Similarly, unless and until you have gone through the other practices of yama, niyam, pratyahar, dhyan, dharna, sadhana, svadhyaya, manan, chintan, smaran, kirtan, atama nivedan, how can you attempt moksha ?  These are the foot hills before the Everest. 

To get to the foot hills, you still have to make a journey, and most of haven’t even resolved the issues of sibling rivalry, angst against parental control, explored our own feelings of love, hate, desire, pride, arrogance, apathy let alone achieve the things “we” want in life.  Without having done that, how can you hope to reach the spiritual foot hills or the towering hulk of Everest ?

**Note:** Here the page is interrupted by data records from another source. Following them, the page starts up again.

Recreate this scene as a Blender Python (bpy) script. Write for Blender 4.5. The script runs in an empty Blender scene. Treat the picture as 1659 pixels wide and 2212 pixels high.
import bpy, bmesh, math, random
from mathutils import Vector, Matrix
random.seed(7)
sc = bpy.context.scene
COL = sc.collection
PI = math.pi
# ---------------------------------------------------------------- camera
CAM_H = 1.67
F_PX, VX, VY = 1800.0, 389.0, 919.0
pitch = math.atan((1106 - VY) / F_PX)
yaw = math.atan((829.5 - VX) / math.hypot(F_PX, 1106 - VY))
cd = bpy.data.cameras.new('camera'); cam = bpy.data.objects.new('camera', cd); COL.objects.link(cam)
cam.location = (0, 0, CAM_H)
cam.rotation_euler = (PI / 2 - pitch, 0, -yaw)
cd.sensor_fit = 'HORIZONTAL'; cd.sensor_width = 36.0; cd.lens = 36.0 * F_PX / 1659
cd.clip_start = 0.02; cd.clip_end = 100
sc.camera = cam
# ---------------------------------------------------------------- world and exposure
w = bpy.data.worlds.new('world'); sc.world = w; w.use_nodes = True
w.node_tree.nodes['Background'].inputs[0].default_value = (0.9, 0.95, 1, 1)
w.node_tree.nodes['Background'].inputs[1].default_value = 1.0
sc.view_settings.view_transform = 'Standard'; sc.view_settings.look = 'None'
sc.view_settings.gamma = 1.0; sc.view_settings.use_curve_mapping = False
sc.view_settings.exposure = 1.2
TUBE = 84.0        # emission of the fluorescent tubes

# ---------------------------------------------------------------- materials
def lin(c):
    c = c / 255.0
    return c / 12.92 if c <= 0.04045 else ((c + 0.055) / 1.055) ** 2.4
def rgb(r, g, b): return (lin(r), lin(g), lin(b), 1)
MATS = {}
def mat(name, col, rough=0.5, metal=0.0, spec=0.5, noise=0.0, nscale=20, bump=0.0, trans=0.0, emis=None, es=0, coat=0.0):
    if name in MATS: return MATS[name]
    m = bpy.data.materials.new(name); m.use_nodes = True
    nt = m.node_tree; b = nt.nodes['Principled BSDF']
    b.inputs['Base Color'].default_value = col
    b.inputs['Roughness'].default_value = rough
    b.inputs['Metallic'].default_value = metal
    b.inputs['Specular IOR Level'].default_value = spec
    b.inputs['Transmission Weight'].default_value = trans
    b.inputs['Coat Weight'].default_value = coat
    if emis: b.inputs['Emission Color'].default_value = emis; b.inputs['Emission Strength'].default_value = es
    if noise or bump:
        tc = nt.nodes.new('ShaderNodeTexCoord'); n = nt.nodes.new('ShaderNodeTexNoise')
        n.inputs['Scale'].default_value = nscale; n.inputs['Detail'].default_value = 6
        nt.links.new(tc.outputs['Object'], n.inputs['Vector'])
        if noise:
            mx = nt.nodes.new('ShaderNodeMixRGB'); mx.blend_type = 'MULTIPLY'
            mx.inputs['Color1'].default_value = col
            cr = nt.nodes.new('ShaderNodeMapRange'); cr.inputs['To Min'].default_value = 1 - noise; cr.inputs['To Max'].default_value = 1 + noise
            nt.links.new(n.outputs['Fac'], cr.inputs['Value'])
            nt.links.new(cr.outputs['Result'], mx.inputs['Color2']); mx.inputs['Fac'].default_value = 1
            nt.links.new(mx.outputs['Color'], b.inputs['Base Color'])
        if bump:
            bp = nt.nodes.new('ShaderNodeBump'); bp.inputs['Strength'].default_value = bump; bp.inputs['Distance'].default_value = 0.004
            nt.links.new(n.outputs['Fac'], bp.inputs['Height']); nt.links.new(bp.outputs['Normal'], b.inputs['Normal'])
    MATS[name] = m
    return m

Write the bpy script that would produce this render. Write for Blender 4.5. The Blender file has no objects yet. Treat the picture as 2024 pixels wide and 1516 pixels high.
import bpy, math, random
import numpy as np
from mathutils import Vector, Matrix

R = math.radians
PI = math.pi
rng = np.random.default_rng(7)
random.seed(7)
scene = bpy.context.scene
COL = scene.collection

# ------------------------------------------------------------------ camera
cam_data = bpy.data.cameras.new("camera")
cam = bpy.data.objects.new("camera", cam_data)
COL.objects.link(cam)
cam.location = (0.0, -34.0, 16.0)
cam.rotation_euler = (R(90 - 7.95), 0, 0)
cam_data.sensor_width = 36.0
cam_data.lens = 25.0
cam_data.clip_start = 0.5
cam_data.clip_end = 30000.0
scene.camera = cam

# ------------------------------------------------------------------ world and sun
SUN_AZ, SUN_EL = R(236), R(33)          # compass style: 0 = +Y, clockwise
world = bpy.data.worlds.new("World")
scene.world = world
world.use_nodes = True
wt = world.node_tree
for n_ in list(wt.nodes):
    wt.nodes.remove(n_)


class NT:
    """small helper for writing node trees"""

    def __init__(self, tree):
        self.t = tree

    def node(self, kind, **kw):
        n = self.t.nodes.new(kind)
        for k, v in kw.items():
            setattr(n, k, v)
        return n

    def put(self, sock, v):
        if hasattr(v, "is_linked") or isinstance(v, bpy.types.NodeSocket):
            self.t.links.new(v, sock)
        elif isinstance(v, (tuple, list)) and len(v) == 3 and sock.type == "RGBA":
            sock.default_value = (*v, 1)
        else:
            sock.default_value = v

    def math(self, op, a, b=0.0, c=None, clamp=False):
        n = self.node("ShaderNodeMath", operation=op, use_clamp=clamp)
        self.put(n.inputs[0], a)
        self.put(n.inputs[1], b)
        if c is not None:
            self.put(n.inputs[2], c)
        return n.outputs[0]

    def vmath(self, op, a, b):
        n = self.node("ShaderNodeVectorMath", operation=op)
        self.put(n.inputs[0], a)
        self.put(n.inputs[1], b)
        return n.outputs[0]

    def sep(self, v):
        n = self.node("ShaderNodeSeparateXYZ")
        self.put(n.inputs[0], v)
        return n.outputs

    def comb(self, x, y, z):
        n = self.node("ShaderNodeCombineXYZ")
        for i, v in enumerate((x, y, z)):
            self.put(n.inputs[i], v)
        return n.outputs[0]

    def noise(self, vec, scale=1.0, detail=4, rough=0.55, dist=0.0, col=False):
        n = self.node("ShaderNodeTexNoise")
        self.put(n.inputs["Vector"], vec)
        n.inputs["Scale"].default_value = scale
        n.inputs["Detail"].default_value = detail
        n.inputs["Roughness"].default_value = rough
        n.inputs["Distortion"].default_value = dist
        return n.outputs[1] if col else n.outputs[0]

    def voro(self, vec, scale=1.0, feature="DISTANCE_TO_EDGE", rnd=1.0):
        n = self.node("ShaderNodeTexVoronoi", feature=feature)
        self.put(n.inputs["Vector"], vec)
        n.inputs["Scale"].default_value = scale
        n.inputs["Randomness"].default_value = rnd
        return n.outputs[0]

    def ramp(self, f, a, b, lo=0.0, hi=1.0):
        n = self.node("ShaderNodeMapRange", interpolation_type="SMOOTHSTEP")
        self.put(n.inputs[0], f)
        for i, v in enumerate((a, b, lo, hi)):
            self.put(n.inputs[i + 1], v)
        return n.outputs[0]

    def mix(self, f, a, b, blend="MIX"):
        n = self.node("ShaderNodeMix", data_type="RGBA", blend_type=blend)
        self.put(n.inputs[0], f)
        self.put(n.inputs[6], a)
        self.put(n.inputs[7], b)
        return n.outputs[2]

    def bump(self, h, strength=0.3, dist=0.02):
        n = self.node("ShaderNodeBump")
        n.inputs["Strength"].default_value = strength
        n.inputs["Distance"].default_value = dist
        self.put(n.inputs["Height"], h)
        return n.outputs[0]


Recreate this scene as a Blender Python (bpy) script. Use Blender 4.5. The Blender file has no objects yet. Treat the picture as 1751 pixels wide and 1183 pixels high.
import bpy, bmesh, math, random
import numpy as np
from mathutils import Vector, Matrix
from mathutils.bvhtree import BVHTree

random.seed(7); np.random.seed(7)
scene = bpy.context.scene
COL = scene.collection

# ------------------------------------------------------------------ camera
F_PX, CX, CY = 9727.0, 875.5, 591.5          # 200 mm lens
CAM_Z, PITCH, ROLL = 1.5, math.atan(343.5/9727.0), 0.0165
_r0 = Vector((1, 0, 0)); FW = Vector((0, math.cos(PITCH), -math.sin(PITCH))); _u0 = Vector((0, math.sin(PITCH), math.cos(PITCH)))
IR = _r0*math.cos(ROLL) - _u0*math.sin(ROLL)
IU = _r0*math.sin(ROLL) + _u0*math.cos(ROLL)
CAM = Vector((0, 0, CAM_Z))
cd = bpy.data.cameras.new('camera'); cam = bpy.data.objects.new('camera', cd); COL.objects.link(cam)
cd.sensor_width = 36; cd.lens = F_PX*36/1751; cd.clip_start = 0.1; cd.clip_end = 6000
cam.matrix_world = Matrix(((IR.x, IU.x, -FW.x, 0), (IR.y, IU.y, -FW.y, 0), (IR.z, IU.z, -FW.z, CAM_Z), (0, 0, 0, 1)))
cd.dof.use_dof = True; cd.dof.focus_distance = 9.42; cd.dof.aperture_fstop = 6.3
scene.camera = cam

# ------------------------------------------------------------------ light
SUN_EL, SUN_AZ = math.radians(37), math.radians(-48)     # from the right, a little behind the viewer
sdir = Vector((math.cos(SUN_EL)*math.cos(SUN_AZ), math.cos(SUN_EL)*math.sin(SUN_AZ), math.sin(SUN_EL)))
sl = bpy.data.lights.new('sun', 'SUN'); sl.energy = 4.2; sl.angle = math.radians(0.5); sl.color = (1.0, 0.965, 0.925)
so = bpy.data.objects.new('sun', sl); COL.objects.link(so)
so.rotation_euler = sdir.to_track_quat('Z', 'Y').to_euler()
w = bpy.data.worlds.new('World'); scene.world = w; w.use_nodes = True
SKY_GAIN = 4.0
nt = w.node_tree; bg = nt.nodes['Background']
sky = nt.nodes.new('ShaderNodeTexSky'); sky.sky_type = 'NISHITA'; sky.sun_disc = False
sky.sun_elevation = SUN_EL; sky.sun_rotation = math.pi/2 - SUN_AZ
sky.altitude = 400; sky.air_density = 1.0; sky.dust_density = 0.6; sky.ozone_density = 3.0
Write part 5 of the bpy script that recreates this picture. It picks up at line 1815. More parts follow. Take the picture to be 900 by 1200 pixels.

Ofcourse, that’s not to say we should not keep moksha as our goal.  But we have to be realistic and say, what can I reasonably achieve given my resources (mental, physical, spiritual etc), my own inclinations and time allotted to me.  If our goals are realistic and achievable, we will have fun attaining them and will mature at our own pace that is “natural” to us.  There will be fewer disappointments, fewer regrets and fewer frustrations to deal with, thus smoothing the path to eventual progress for moksha.  

But, with constant barrage of spiritual leaders / teachers / gurus and religious books telling us to "hurry up" and get to mukti, we are all rushed – almost forced, into believing this is the only opportunity we will ever get to attempt the north face of the Everest.  So hurry up, get it over and done with ! NOW ! 

It is this almost terminal velocity of “it must be now or never” that often makes people rush and fail.  After several desperate, sincere attempts to “get there”, they become disappointed and disillusioned with all this fruitless striving.  To them, spirituality’s endless struggle to annihilate one’s own soul and ego into shunya becomes a pointless task.  Sometime, the failure is so spectacular, people come off the path and become totally disinterested in religion all together.   

To avoid such disappointments and catastrophic loss of “faith”, our ancient sages devised the gradual progression of an aspirant from a person totally mired in the maya and samsara to spiritual giant who can easily scale the heights of keval-jyana.  They set out a broad curriculum of social, spiritual and personal goals that people can achieve in order to get to moksha.  Over the millenniums, they devised a system of :-

Four ashrams to help us naturally progress and mature from one stage of life to the next. 
From student > samsara > sevak > sanyas. 
(bhramacharya > gruhastha > vanaprastha > sanyas)

Four varnas to help us work with our own innate nature and achieve that which is within our own ambit. 
Amongst us are the thinkers, leaders, entrepreneurs and workers.
(Four castes of brahmin, kshatriya, vaishya, shudra)

Four broad goals that all living being aspire to, progressing on a balanced, even keel, from one stage to another in our lives.  Like a vehicle, though you can ride on two wheels, three is a minimum for stability and four would be ideal.
Duty, desire, wealth and enlightenment. 
(Dharma, kama, artha, moksha)

Three fold instructions on how to achieve all the goals in lives. 
Calling them "yogas", sages concluded that we all need knowledge (jyana), action (karma) and dedication (bhakti) to achieve our goals. 

  

If we apply ourselves to these set of disciplines, know our own nature, accept ourselves “as we are”, work with our mind body & spirit – without fighting it, there is every chance that we will achieve our goals comfortably with ease and without “internal” struggles with ourselves.  This is the sahaj / easy / natural / holistic path our sages have proposed for us to achieve peace & prosperity, status & spirituality, bhoga & moksha.